### Collected data
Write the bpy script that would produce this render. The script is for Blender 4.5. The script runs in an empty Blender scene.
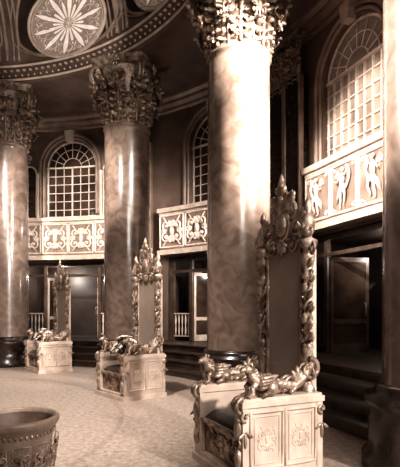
import bpy, math, random
from mathutils import Vector, Matrix
random.seed(4)
pi=math.pi
sc=bpy.context.scene
sc.view_settings.view_transform='Standard'
try: sc.view_settings.look='Medium High Contrast'
except Exception as e: print('look',e)
sc.view_settings.exposure=.3

# ---------------- materials ----------------
def mat(name, c1, c2=None, scale=4, rough=.5, metal=0, bump=0, bscale=30, detail=6, dist=0, emit=0, coat=0, lo=.35, hi=.65):
    m=bpy.data.materials.new(name); m.use_nodes=True
    nt=m.node_tree; N=nt.nodes; L=nt.links
    b=N['Principled BSDF']
    b.inputs['Roughness'].default_value=rough
    b.inputs['Metallic'].default_value=metal
    if coat: b.inputs['Coat Weight'].default_value=coat; b.inputs['Coat Roughness'].default_value=.1
    tc=N.new('ShaderNodeTexCoord')
    if c2:
        n=N.new('ShaderNodeTexNoise'); n.inputs['Scale'].default_value=scale; n.inputs['Detail'].default_value=detail
        n.inputs['Distortion'].default_value=dist
        r=N.new('ShaderNodeValToRGB')
        r.color_ramp.elements[0].position=lo; r.color_ramp.elements[1].position=hi
        r.color_ramp.elements[0].color=(*c1,1); r.color_ramp.elements[1].color=(*c2,1)
        L.new(tc.outputs['Object'],n.inputs['Vector']); L.new(n.outputs['Fac'],r.inputs['Fac']); L.new(r.outputs['Color'],b.inputs['Base Color'])
    else: b.inputs['Base Color'].default_value=(*c1,1)
    if bump:
        n2=N.new('ShaderNodeTexNoise'); n2.inputs['Scale'].default_value=bscale; n2.inputs['Detail'].default_value=4
        bp=N.new('ShaderNodeBump'); bp.inputs['Strength'].default_value=bump; bp.inputs['Distance'].default_value=.02
        L.new(tc.outputs['Object'],n2.inputs['Vector']); L.new(n2.outputs['Fac'],bp.inputs['Height']); L.new(bp.outputs['Normal'],b.inputs['Normal'])
    if emit:
        b.inputs['Emission Color'].default_value=(*(c2 or c1),1); b.inputs['Emission Strength'].default_value=emit
    return m
marble=mat('column_marble',(.12,.082,.064),(.25,.182,.146),3.6,.25,0,0,detail=11,dist=1.2,lo=.3,hi=.7,coat=.45)
gilt=mat('gilt_carving',(.17,.112,.08),(.56,.44,.36),9,.30,.45,.5,45)
ornam=mat('bright_relief',(.62,.50,.42),(.86,.74,.65),9,.35,.1,.4,45)
creamstone=mat('cream_stone',(.50,.39,.32),(.70,.57,.48),6,.42,0,.25,40)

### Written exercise
Return each line of the data, keeping its wording exact and omitting pictures.

### Solution to this problem
Write the bpy script that would produce this render. The script is for Blender 4.5. The script runs in an empty Blender scene.
import bpy, math, random
from mathutils import Vector, Matrix
random.seed(4)
pi=math.pi
sc=bpy.context.scene
sc.view_settings.view_transform='Standard'
try: sc.view_settings.look='Medium High Contrast'
except Exception as e: print('look',e)
sc.view_settings.exposure=.3

# ---------------- materials ----------------
def mat(name, c1, c2=None, scale=4, rough=.5, metal=0, bump=0, bscale=30, detail=6, dist=0, emit=0, coat=0, lo=.35, hi=.65):
    m=bpy.data.materials.new(name); m.use_nodes=True
    nt=m.node_tree; N=nt.nodes; L=nt.links
    b=N['Principled BSDF']
    b.inputs['Roughness'].default_value=rough
    b.inputs['Metallic'].default_value=metal
    if coat: b.inputs['Coat Weight'].default_value=coat; b.inputs['Coat Roughness'].default_value=.1
    tc=N.new('ShaderNodeTexCoord')
    if c2:
        n=N.new('ShaderNodeTexNoise'); n.inputs['Scale'].default_value=scale; n.inputs['Detail'].default_value=detail
        n.inputs['Distortion'].default_value=dist
        r=N.new('ShaderNodeValToRGB')
        r.color_ramp.elements[0].position=lo; r.color_ramp.elements[1].position=hi
        r.color_ramp.elements[0].color=(*c1,1); r.color_ramp.elements[1].color=(*c2,1)
        L.new(tc.outputs['Object'],n.inputs['Vector']); L.new(n.outputs['Fac'],r.inputs['Fac']); L.new(r.outputs['Color'],b.inputs['Base Color'])
    else: b.inputs['Base Color'].default_value=(*c1,1)
    if bump:
        n2=N.new('ShaderNodeTexNoise'); n2.inputs['Scale'].default_value=bscale; n2.inputs['Detail'].default_value=4
        bp=N.new('ShaderNodeBump'); bp.inputs['Strength'].default_value=bump; bp.inputs['Distance'].default_value=.02
        L.new(tc.outputs['Object'],n2.inputs['Vector']); L.new(n2.outputs['Fac'],bp.inputs['Height']); L.new(bp.outputs['Normal'],b.inputs['Normal'])
    if emit:
        b.inputs['Emission Color'].default_value=(*(c2 or c1),1); b.inputs['Emission Strength'].default_value=emit
    return m
marble=mat('column_marble',(.12,.082,.064),(.25,.182,.146),3.6,.25,0,0,detail=11,dist=1.2,lo=.3,hi=.7,coat=.45)
gilt=mat('gilt_carving',(.17,.112,.08),(.56,.44,.36),9,.30,.45,.5,45)
ornam=mat('bright_relief',(.62,.50,.42),(.86,.74,.65),9,.35,.1,.4,45)
creamstone=mat('cream_stone',(.50,.39,.32),(.70,.57,.48),6,.42,0,.25,40)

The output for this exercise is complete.